Restate the listing that follows word for word, without its pictures.

* _INFORMATION SUPPLIED_:
## Begin

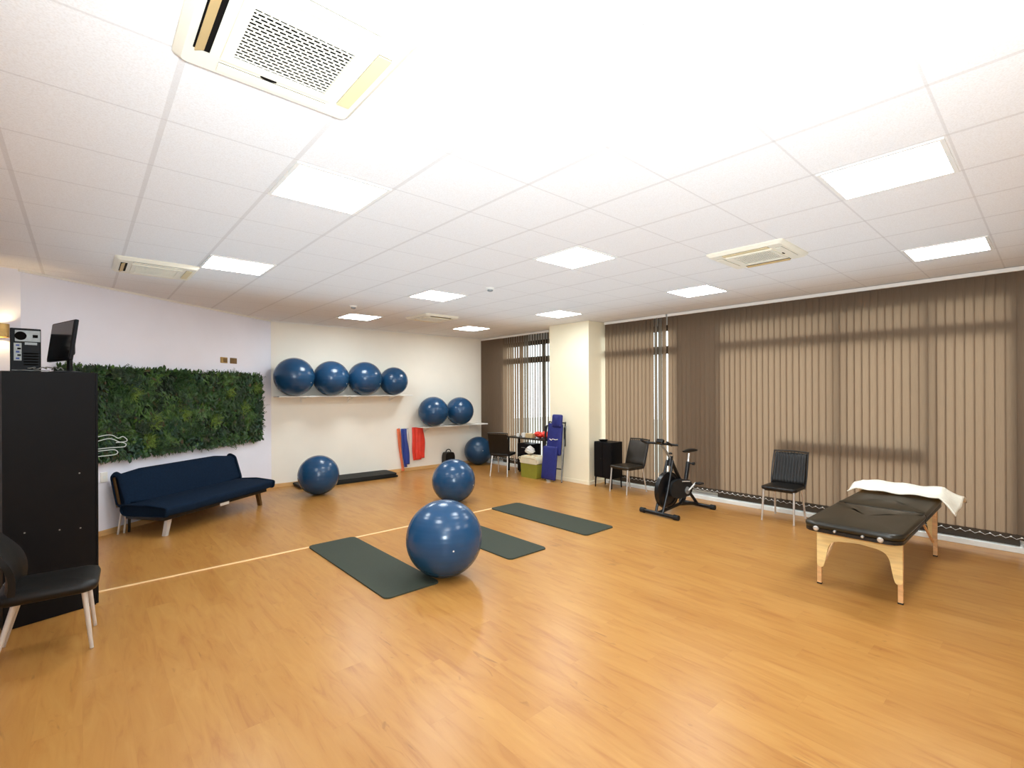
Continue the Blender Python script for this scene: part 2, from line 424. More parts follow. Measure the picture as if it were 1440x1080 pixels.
# ------------------------------------------------------------------ ceiling lights
def ceiling_light(i, j, label):
    x, y = 1.1864+2.3764*j, .6623+2.4189*i
    t = thing('ceiling_light', label, 'ceiling light', (x, y, HC), 0, 'square ceiling light panels')
    mb = MB(); w = .575
    sq = lambda h, z: [mb.bm.verts.new((x*h, y*h, z)) for x, y in ((-1, -1), (1, -1), (1, 1), (-1, 1))]
    Rg = [sq(w/2, .001), sq(w/2, -.009), sq(.266, -.009), sq(.266, .001)]
    for P, Q in zip(Rg, Rg[1:]):
        for k in range(4): mb.bm.faces.new((P[k], P[(k+1) % 4], Q[(k+1) % 4], Q[k]))
    mb.build('frame', M['white'], t, smooth=0)
    mb = MB(); mb.box((0, 0, -.004), (.531, .531, .004)); mb.build('diffuser', M['panel'], t, smooth=0)
    return t
LBL = {
 (1, 0): 'square lit ceiling panel between the nearest air conditioner and the far left air conditioner',
 (2, 0): 'square lit ceiling panel just beside the far left air conditioner',
 (3, 1): 'small lit ceiling panel above the high shelf of four blue balls',
 (2, 1): 'lit ceiling panel between the two small smoke detectors',
 (3, 2): 'lit ceiling panel closest to the back corner with the narrow blind',
 (1, 1): 'lit ceiling panel midway between a smoke detector and the window-side air conditioner',
 (2, 2): 'lit ceiling panel right in front of the white pillar',
 (1, 2): 'lit ceiling panel by the blinds, left of the air conditioner near the window side',
 (0, 1): 'largest lit ceiling panel at the upper right of the view',
 (0, 2): 'rightmost lit ceiling panel, close to the brown blinds',
 (0, 0): 'lit ceiling panel cut off by the top edge of the view'}
for (i, j), s in LBL.items(): ceiling_light(i, j, s)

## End

* _WORKED ANSWER_:
Continue the Blender Python script for this scene: part 2, from line 424. More parts follow. Measure the picture as if it were 1440x1080 pixels.
# ------------------------------------------------------------------ ceiling lights
def ceiling_light(i, j, label):
    x, y = 1.1864+2.3764*j, .6623+2.4189*i
    t = thing('ceiling_light', label, 'ceiling light', (x, y, HC), 0, 'square ceiling light panels')
    mb = MB(); w = .575
    sq = lambda h, z: [mb.bm.verts.new((x*h, y*h, z)) for x, y in ((-1, -1), (1, -1), (1, 1), (-1, 1))]
    Rg = [sq(w/2, .001), sq(w/2, -.009), sq(.266, -.009), sq(.266, .001)]
    for P, Q in zip(Rg, Rg[1:]):
        for k in range(4): mb.bm.faces.new((P[k], P[(k+1) % 4], Q[(k+1) % 4], Q[k]))
    mb.build('frame', M['white'], t, smooth=0)
    mb = MB(); mb.box((0, 0, -.004), (.531, .531, .004)); mb.build('diffuser', M['panel'], t, smooth=0)
    return t
LBL = {
 (1, 0): 'square lit ceiling panel between the nearest air conditioner and the far left air conditioner',
 (2, 0): 'square lit ceiling panel just beside the far left air conditioner',
 (3, 1): 'small lit ceiling panel above the high shelf of four blue balls',
 (2, 1): 'lit ceiling panel between the two small smoke detectors',
 (3, 2): 'lit ceiling panel closest to the back corner with the narrow blind',
 (1, 1): 'lit ceiling panel midway between a smoke detector and the window-side air conditioner',
 (2, 2): 'lit ceiling panel right in front of the white pillar',
 (1, 2): 'lit ceiling panel by the blinds, left of the air conditioner near the window side',
 (0, 1): 'largest lit ceiling panel at the upper right of the view',
 (0, 2): 'rightmost lit ceiling panel, close to the brown blinds',
 (0, 0): 'lit ceiling panel cut off by the top edge of the view'}
for (i, j), s in LBL.items(): ceiling_light(i, j, s)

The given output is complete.